Evaluation of integrals for the emptiness formation probability in the square-ice model

TL;DR

This paper investigates the emptiness formation probability in the six-vertex model with domain wall boundary conditions, proposing a conjecture that relates its integral representation to a finite-size matrix determinant, and connecting it to the GUE Tracy-Widom distribution near the arctic curve.

Contribution

It introduces a conjecture linking the multiple integral representation of EFP to a finite-size Fredholm determinant, providing new insights into its structure and asymptotic behavior.

Findings

Conjecture relating MIR to Fredholm determinant at the ice point

Explicit evaluation of MIR for specific geometric parameters

Asymptotic connection to GUE Tracy-Widom distribution near the arctic curve

Abstract

We study the emptiness formation probability (EFP) in the six-vertex model with domain wall boundary conditions.
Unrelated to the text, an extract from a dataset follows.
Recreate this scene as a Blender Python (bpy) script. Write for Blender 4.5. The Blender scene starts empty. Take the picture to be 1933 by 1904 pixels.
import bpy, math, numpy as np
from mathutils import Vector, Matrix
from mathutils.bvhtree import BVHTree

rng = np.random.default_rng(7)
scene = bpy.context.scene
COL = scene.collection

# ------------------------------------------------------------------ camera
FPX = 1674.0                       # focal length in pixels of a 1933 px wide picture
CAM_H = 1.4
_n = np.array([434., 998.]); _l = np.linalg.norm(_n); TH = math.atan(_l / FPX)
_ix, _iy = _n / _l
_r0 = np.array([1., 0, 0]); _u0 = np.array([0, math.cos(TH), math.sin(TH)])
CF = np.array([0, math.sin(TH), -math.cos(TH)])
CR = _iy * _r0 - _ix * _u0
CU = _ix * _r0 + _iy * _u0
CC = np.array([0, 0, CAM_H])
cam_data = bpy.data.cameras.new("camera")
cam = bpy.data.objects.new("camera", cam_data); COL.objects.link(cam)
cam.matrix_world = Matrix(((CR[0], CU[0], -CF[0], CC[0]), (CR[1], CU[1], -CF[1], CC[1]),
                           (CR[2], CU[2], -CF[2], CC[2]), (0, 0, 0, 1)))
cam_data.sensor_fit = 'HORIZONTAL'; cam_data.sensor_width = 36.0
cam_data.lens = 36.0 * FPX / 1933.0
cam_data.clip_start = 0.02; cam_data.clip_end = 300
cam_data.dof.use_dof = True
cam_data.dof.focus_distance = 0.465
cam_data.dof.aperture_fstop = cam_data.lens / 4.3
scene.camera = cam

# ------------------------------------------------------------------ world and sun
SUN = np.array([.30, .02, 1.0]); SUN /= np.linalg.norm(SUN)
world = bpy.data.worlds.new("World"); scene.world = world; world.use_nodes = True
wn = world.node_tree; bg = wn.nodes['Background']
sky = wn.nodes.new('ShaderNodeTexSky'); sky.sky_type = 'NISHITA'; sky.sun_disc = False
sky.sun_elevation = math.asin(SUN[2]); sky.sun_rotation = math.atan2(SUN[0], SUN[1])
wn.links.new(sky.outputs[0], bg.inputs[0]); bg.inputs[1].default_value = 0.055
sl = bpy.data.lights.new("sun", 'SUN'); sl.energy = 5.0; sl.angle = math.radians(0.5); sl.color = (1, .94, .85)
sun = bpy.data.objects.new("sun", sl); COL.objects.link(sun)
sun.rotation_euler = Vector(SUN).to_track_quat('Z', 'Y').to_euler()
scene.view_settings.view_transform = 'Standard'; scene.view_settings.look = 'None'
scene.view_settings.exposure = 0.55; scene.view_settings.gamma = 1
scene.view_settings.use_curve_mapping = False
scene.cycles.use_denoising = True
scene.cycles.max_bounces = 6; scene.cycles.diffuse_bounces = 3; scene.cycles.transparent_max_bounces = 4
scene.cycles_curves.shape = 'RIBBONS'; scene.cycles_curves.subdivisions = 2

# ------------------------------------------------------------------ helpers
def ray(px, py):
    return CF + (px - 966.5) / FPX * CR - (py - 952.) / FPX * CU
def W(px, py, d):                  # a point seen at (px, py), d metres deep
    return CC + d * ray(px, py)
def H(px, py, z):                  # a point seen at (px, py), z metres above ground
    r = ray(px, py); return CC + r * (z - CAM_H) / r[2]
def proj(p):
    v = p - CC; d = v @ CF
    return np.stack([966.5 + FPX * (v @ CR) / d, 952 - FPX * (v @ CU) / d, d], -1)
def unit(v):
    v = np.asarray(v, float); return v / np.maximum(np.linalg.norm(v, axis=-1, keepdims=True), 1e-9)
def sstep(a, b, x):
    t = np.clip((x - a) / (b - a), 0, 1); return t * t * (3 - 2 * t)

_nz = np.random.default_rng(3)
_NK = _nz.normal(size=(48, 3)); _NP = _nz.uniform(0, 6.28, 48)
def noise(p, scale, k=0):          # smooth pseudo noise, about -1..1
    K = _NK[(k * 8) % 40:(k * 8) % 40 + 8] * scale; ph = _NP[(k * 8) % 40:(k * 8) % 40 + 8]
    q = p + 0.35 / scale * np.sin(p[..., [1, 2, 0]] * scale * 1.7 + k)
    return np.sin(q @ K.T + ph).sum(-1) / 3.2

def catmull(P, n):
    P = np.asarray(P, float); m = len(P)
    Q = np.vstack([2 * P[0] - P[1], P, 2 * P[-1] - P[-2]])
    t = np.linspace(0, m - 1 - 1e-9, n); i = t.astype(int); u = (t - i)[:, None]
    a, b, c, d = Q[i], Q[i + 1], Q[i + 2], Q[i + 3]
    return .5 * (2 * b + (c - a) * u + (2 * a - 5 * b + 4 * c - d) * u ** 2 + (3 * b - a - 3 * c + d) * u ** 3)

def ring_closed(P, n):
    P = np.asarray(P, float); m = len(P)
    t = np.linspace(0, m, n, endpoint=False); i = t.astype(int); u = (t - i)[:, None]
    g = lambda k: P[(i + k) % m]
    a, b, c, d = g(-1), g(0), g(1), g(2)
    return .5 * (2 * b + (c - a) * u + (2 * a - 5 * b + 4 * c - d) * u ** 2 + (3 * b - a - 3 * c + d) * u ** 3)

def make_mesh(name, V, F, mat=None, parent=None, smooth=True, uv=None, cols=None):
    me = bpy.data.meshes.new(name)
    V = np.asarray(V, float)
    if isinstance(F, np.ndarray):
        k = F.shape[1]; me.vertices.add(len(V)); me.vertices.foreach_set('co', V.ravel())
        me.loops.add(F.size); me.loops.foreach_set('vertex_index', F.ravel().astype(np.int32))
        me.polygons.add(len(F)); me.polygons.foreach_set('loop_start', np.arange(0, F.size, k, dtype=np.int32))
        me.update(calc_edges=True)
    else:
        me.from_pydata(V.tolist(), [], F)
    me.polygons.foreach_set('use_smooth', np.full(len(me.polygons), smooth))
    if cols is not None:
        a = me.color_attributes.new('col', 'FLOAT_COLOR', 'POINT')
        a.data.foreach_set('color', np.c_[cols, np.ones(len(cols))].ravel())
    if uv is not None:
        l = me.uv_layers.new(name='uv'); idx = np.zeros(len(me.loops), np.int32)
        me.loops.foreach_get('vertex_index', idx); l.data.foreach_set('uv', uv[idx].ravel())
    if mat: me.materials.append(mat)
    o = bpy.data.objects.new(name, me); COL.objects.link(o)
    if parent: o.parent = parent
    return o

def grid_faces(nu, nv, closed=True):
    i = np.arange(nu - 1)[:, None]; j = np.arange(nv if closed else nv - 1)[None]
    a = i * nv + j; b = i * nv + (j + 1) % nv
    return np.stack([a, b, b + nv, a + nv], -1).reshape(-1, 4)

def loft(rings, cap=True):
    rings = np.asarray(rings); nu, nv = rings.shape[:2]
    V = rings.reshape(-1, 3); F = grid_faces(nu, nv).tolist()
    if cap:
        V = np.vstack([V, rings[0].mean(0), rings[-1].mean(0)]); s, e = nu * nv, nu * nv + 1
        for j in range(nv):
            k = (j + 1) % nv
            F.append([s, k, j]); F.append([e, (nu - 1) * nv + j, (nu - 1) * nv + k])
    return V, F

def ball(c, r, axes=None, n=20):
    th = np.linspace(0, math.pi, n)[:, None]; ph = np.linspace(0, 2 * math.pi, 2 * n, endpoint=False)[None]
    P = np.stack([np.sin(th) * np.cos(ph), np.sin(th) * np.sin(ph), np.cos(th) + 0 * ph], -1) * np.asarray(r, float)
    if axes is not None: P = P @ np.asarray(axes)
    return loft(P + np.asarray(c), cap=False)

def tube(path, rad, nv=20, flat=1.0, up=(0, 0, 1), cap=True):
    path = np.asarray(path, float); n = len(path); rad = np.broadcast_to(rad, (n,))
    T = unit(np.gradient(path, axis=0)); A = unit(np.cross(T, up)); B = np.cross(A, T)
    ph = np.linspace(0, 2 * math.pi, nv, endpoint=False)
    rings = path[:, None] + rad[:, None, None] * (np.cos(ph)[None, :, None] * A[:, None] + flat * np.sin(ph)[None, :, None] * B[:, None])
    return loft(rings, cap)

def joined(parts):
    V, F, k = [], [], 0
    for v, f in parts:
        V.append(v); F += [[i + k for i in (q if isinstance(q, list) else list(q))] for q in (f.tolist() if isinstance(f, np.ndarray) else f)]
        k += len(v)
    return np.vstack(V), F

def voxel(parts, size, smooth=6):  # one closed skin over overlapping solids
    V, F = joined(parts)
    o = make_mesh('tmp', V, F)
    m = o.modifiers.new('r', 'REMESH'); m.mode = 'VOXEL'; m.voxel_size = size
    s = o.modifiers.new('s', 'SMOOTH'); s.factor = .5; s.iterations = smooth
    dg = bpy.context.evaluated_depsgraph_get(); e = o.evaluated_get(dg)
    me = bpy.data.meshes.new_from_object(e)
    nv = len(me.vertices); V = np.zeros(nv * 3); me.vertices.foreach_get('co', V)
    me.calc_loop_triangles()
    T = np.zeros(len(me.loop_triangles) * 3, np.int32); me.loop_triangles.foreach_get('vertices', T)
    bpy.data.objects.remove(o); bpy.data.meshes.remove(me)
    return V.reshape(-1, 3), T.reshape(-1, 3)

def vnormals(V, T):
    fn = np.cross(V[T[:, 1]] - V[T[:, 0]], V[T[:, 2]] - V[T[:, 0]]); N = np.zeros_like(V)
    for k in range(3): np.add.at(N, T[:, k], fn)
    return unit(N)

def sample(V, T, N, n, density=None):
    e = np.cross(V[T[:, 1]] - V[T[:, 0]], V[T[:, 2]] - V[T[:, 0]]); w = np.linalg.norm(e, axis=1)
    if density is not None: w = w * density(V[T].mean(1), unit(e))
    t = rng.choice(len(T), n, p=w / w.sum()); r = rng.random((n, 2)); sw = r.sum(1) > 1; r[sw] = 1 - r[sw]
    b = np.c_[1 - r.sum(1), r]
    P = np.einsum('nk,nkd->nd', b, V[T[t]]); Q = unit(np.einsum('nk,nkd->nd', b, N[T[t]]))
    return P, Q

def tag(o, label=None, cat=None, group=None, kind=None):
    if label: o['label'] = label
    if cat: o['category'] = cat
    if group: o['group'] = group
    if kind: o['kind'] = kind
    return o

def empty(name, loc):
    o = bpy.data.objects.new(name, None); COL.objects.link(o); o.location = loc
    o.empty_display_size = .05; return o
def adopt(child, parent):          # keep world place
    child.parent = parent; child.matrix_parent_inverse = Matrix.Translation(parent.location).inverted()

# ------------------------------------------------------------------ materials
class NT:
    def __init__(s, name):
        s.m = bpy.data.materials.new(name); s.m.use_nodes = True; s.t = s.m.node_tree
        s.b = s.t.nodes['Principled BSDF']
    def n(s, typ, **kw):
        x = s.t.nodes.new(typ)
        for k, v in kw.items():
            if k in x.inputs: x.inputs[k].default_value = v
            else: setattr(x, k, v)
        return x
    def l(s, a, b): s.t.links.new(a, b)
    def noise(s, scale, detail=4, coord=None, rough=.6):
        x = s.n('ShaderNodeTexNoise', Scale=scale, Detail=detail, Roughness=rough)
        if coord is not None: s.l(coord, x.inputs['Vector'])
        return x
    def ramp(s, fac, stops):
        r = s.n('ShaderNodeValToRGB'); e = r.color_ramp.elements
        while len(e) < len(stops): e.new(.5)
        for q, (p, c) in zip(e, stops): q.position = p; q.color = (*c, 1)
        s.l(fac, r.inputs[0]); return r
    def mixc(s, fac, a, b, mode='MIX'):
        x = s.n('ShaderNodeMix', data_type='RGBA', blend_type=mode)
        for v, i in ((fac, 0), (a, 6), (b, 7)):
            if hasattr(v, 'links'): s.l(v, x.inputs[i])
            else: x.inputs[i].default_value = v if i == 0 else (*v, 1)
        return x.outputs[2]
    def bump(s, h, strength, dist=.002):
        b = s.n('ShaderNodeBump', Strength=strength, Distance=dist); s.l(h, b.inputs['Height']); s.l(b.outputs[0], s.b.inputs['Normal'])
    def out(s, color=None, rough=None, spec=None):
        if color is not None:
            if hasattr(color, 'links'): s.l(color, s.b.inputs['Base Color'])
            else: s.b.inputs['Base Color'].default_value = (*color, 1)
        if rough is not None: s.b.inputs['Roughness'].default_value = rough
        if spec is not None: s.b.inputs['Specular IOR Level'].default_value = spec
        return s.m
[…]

We present a conjecture according to which at the ice point, i.e., when all the Boltzmann weights are equal, the known multiple integral representation (MIR) for the EFP can be given as a finite-size matrix determinant of Fredholm type. Our conjecture is based on the explicit evaluation of the MIR for particular values of geometric parameters and on two kinds of identities for the boundary correlation function. The obtained representation can be further written as the Fredholm determinant of some linear integral operator. We show that as the geometric parameters of the EFP are tuned to the vicinity of the arctic curve arising in the scaling limit, the conjectured determinant turns into the GUE Tracy--Widom distribution.